PROBLEM TO WORK ON → Pull each line holding "Measure" out of the entries below.

SUPPLIED MATERIAL →
--- START ---
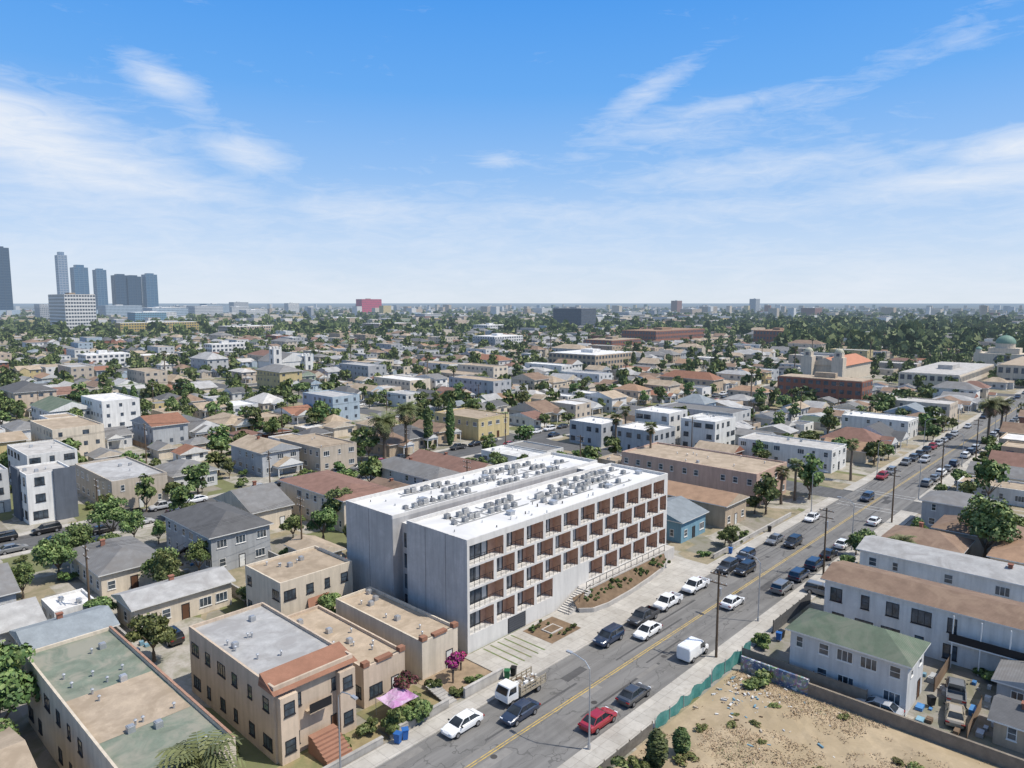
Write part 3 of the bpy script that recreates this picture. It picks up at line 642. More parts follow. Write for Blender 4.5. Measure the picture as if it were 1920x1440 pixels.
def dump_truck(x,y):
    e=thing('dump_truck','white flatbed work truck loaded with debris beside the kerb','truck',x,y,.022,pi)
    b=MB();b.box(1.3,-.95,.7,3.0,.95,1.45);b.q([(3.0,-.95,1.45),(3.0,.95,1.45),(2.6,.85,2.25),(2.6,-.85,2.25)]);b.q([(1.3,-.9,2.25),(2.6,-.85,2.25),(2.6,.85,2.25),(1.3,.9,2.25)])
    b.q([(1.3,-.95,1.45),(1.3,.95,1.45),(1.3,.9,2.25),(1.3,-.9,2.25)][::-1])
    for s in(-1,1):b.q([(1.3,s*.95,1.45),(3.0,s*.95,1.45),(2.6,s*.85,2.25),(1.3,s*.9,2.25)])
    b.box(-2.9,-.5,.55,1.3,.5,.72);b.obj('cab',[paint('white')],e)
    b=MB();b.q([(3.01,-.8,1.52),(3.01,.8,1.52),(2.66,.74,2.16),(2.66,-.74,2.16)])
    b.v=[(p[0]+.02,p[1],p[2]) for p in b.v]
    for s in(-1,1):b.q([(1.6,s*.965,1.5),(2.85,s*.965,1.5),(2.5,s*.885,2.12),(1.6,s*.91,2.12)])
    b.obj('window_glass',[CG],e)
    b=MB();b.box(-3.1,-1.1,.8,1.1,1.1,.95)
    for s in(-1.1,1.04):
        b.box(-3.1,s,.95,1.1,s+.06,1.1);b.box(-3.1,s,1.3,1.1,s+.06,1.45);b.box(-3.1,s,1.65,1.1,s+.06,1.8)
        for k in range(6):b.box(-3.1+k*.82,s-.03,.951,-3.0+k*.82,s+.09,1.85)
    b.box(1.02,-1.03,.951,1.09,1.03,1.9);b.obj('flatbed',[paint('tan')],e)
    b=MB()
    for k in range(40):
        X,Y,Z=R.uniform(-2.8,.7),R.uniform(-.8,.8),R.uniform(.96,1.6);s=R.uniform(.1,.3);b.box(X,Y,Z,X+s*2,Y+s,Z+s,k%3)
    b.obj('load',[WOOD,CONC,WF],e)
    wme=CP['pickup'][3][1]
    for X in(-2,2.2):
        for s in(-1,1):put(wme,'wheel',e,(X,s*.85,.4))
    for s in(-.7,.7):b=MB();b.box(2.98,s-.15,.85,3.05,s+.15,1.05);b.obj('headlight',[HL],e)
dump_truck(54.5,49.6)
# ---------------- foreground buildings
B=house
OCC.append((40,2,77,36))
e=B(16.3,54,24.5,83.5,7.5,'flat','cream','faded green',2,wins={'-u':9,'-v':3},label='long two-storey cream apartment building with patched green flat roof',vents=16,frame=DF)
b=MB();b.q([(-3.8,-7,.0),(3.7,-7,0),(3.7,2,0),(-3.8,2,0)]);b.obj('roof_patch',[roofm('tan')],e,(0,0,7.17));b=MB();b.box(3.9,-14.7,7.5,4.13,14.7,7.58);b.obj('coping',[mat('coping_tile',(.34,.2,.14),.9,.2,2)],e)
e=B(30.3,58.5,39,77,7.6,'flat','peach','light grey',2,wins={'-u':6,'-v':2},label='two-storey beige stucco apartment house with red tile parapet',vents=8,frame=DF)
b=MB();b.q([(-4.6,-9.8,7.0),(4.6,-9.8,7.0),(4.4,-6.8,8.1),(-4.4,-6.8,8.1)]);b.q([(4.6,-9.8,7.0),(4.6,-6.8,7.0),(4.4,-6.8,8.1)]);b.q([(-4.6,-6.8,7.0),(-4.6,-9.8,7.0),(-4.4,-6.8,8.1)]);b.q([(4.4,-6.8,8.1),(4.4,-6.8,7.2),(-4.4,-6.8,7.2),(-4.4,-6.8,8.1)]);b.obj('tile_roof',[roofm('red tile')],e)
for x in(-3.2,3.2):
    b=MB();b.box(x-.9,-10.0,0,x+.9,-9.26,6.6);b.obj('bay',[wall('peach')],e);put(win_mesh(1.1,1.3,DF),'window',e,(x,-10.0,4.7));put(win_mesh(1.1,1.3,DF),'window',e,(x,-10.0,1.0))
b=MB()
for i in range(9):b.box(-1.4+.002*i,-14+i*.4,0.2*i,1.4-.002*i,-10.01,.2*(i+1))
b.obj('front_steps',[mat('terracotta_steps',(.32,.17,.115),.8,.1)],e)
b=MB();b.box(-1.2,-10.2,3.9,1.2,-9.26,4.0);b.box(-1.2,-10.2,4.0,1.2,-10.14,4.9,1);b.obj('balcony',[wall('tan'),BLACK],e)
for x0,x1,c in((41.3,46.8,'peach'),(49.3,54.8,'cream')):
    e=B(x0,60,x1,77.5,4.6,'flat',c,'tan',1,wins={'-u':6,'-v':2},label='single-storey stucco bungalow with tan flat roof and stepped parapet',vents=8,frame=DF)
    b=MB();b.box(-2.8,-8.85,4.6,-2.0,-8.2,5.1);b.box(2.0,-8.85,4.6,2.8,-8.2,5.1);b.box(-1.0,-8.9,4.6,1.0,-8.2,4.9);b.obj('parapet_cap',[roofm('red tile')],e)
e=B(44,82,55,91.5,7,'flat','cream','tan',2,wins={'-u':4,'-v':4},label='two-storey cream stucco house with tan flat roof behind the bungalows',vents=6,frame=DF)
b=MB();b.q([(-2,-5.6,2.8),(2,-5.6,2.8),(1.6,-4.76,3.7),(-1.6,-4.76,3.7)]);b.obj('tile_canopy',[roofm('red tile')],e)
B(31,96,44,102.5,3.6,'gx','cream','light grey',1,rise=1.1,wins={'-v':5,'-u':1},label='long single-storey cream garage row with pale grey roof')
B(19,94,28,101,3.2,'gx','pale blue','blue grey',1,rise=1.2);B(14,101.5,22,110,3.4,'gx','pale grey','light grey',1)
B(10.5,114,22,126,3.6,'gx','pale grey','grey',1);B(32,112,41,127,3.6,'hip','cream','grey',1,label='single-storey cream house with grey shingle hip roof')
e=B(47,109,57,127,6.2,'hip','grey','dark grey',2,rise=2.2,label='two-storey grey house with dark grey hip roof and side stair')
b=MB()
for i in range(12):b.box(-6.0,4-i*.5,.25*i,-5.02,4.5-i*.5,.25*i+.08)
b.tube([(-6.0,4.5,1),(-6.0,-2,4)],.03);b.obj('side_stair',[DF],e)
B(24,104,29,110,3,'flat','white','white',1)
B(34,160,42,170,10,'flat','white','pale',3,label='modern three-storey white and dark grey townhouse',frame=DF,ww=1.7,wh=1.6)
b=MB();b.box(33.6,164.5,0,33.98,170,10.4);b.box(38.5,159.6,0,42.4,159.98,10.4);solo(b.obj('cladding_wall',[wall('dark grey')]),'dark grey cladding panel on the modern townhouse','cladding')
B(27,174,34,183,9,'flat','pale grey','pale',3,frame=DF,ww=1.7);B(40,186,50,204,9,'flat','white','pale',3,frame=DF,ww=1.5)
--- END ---
--- START ---
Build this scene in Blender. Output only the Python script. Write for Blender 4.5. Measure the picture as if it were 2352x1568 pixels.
--- END ---
--- START ---
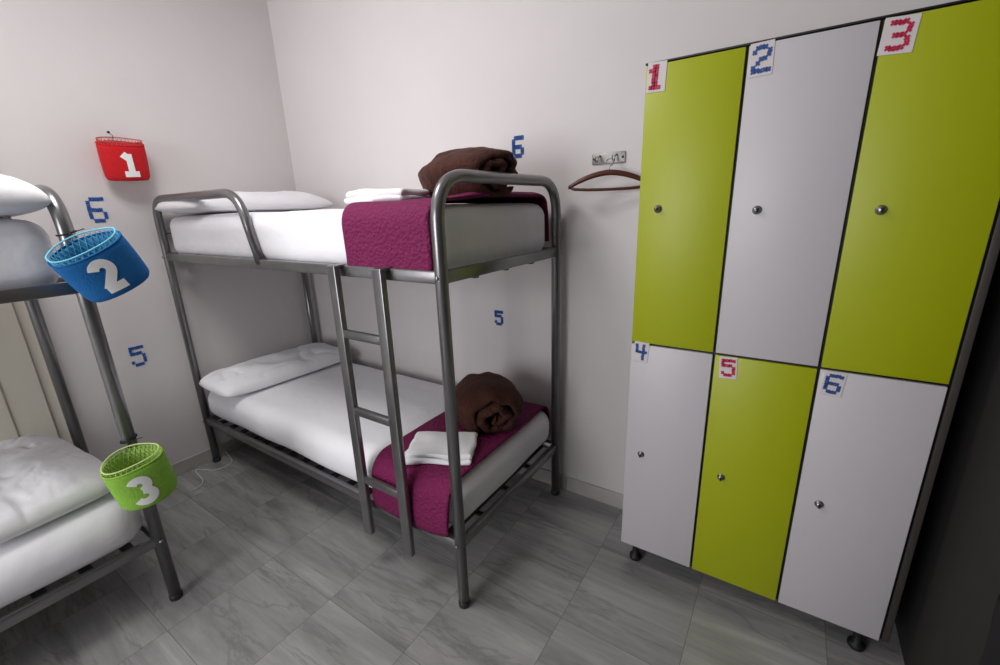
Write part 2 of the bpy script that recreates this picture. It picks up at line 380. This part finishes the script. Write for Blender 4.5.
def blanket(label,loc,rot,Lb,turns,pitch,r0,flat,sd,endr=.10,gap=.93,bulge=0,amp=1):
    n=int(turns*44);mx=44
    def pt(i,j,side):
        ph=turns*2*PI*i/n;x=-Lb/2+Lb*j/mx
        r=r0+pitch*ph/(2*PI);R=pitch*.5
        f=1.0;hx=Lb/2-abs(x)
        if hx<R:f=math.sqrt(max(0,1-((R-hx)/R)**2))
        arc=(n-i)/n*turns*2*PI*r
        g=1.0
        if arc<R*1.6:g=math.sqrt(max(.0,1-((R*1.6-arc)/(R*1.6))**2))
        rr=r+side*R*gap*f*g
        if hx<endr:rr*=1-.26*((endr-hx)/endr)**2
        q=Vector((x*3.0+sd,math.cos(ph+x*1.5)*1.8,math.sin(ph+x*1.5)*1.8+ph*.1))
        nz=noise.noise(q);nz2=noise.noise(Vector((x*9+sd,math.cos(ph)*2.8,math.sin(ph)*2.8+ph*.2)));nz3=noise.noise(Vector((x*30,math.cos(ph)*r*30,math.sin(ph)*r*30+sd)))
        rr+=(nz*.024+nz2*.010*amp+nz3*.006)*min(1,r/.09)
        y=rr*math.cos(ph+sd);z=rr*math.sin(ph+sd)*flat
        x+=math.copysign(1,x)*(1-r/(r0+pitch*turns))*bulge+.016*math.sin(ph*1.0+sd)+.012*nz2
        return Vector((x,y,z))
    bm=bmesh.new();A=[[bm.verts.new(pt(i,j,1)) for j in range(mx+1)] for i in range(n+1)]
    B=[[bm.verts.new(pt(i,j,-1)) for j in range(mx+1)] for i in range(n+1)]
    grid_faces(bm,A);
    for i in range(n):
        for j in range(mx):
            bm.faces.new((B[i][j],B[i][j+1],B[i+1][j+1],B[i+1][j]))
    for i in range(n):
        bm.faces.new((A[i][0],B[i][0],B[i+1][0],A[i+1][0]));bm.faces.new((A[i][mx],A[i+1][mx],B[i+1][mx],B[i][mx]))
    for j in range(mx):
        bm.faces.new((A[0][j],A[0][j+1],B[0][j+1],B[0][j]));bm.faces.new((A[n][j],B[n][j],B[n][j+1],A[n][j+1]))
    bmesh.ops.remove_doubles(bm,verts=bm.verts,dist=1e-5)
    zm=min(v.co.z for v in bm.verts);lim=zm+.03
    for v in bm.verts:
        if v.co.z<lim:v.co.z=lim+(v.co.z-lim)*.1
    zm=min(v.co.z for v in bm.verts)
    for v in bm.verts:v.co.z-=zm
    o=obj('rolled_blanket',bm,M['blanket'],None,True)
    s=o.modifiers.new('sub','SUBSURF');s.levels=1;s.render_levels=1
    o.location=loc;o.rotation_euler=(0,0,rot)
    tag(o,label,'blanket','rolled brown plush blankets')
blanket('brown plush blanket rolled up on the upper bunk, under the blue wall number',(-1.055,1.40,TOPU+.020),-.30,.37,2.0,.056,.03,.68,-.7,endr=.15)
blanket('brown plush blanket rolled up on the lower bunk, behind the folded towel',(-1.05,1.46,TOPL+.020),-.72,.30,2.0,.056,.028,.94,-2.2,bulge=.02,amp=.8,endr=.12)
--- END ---
EXERCISE SOLUTION →
Write part 3 of the bpy script that recreates this picture. It picks up at line 642. More parts follow. Write for Blender 4.5. Measure the picture as if it were 1920x1440 pixels.
Build this scene in Blender. Output only the Python script. Write for Blender 4.5. Measure the picture as if it were 2352x1568 pixels.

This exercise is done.